Pee Wee Got a Raw Deal

Neat interview with Paul Reubens at the Onion’s AV Club. I first discovered Pee Wee Herman (I was going to write, “My first exposure to Pee Wee Herman”) when I was watching Cheech & Chong films with my dad at far too young an age (like 11). What’s great is that my father had no idea C&C movies were all about drugs. He just found them funny.

Anyway, I went from there to HBO’s showing of Pee Wee’s stage act, which was also transformatively weird. I’m glad he’s rebuilt his career, and I hope he can get funding for his Pee Wee movies.

AVC: The Internet Movie Database says you had “complete creative control over Pee-wee’s Playhouse, with three minor exceptions,” but it doesn’t give any details. Do you remember what the exceptions were?
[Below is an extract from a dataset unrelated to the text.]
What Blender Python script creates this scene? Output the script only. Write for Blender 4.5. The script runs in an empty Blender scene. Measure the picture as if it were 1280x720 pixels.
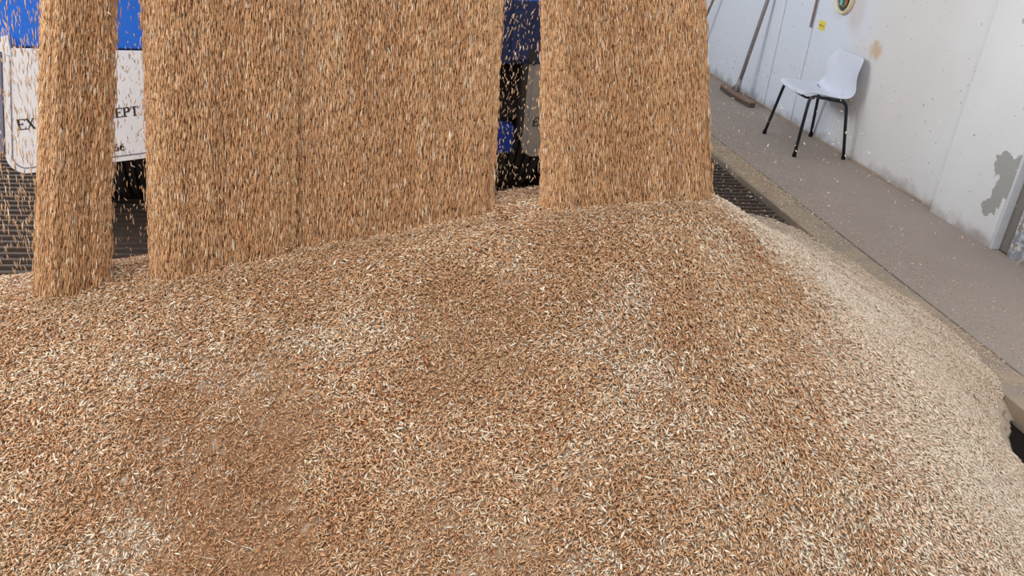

PR: In the first episode, the network said “You can’t stick that pencil in that potato, because pencils are sharp, and you might encourage kids to stab things.” So we didn’t do that. Let’s see. There was an episode they got a letter about, where there was a fire in the playhouse, and a firefighter showed up and he and Miss Yvonne were flirting, and he said “You have to have a smoke detector,” and she said “I have one in my bedroom, above the bed.” They asked us to change that for subsequent airings of the show, so we went in and looped dialogue over it, so instead, she said “I have one in my kitchen.” I put it back to the original version for the DVD release. There was a shot of a bathroom door that we held for a really long time, and you could hear Pee-wee peeing. They asked us to tone the sound of the peeing down, and add a score so it was a little less graphic. All the changes they asked us to make seemed really reasonable to me, and we accommodated them. I think in 45 episodes, there were only maybe three other changes they ever asked for.

Enjoy.

And if you don’t enjoy that, here’s a piece from Foreign Policy about forgotten (but ongoing) territorial disputes. I can’t wait for Canada and Denmark to declare war.
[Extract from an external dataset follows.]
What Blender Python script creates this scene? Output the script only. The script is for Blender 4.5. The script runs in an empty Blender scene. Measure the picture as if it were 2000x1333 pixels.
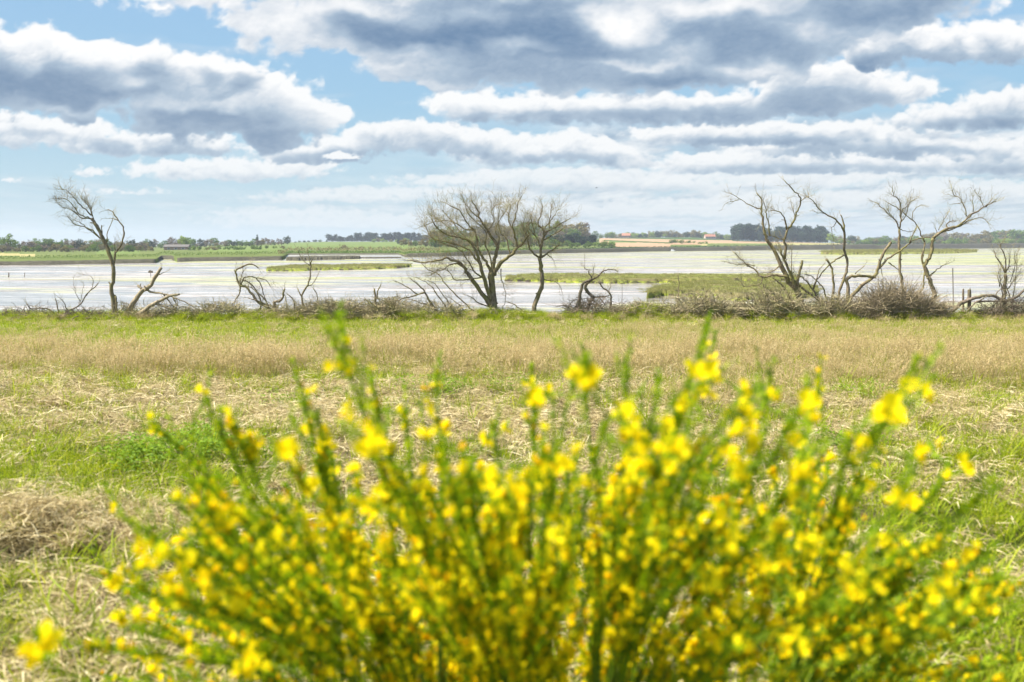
import bpy, math, random
import numpy as np
from mathutils import Vector, Matrix, noise as mnoise
random.seed(7); np.random.seed(7)
R = math.radians
scene = bpy.context.scene
COL = scene.collection

# ------------------------------------------------------------------ camera, sky light, sun, exposure
EYE = 1.65; F = 2000*35/36; HZ = 478.0
PITCH = math.atan((666.5-HZ)/F)
cam = bpy.data.cameras.new('camera'); camo = bpy.data.objects.new('camera', cam); COL.objects.link(camo)
camo.location = (0, 0, EYE); camo.rotation_euler = (R(90)-PITCH, 0, 0)
cam.lens = 35; cam.sensor_width = 36; cam.clip_start = .05; cam.clip_end = 20000
cam.dof.use_dof = True; cam.dof.focus_distance = 34; cam.dof.aperture_fstop = 2.5
scene.camera = camo
SUN_EL, SUN_AZ = 56, -98          # degrees; azimuth from the view direction, negative = to the left
w = bpy.data.worlds.new('World'); scene.world = w; w.use_nodes = True
nt = w.node_tree; nt.nodes.clear()
st = nt.nodes.new('ShaderNodeTexSky'); st.sky_type = 'NISHITA'; st.sun_disc = False
st.sun_elevation = R(SUN_EL); st.sun_rotation = R(SUN_AZ)
bg = nt.nodes.new('ShaderNodeBackground'); bg.inputs[1].default_value = .11
wo = nt.nodes.new('ShaderNodeOutputWorld')
nt.links.new(st.outputs[0], bg.inputs[0]); nt.links.new(bg.outputs[0], wo.inputs[0])
sun = bpy.data.lights.new('sun', 'SUN'); suno = bpy.data.objects.new('sun', sun); COL.objects.link(suno)
sun.energy = 5.0; sun.angle = R(.5); sun.color = (1, .93, .80)
sd = Vector((math.sin(R(SUN_AZ))*math.cos(R(SUN_EL)), math.cos(R(SUN_AZ))*math.cos(R(SUN_EL)), math.sin(R(SUN_EL))))
suno.rotation_euler = sd.to_track_quat('Z', 'Y').to_euler(); suno.location = (0, 0, 30)
scene.view_settings.view_transform = 'Standard'; scene.view_settings.look = 'None'
scene.view_settings.exposure = 1.22; scene.view_settings.gamma = 1
EXPO = 2**1.22
scene.render.engine = 'CYCLES'
cy = scene.cycles
cy.use_denoising = True
cy.max_bounces = 10; cy.diffuse_bounces = 5; cy.glossy_bounces = 3; cy.transmission_bounces = 7; cy.transparent_max_bounces = 8; cy.volume_bounces = 0
cy.caustics_reflective = False; cy.caustics_refractive = False
cy.sample_clamp_indirect = 6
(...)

6 Replies to “Pee Wee Got a Raw Deal”

  1. On my Ipod, I have a playlist of songs for the girls, and one song is Mr. Roboto. Your eldest niece–unbeknowest to me–then started to explore the ipod during our trip out west. At one point I asked her what she was listening to, thinking it was the theme to Annie or the Muppet Movie, and she responded with “Grand Illusion.”
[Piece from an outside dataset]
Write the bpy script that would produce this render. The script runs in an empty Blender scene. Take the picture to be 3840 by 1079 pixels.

    “I don’t like it as much as “Come Sail Away,” but it’s definitely better than “Renegade,” she quickly blurted out.

    Informing her that girls don’t like Styx but actually like Journey, I tried to get her to listen to “Don’t Stop Believing” but after 20 seconds she complained that the song was dull and wanted to hear “Rocking the Paradise.”

  2. Ha-ha! Your daughter’s gay! Maybe she’d be more into the “rock” part of Journey’s oeuvre: Chain Reaction or Separate Ways, perhaps?

    (she doesn’t like Renegade? where did we go wrong?)

  3. She was mortified when I told her Dennis DeYoung was more responsible for the breakup than Tommie Shah

    Given the differences in their dispositions, I bet Sela will dig “Girls with Guns” a lot more than her sister will.

  4. BTW: One real highlight of our trip occured on the drive back home. In western Missouri, I looked up overhead and thought I saw a big kite or flat bird; three seconds later I realized that it was no bird–it was a stealth bomber. WOW!!! My wife–busy watching the second season of 24–wondered what sort of plane could distract me while driving. I made the following analogy: seeing a stealth is the equivalent of Jessica Simpson showing up at your door with two bottles of vodka, one of which is already empty.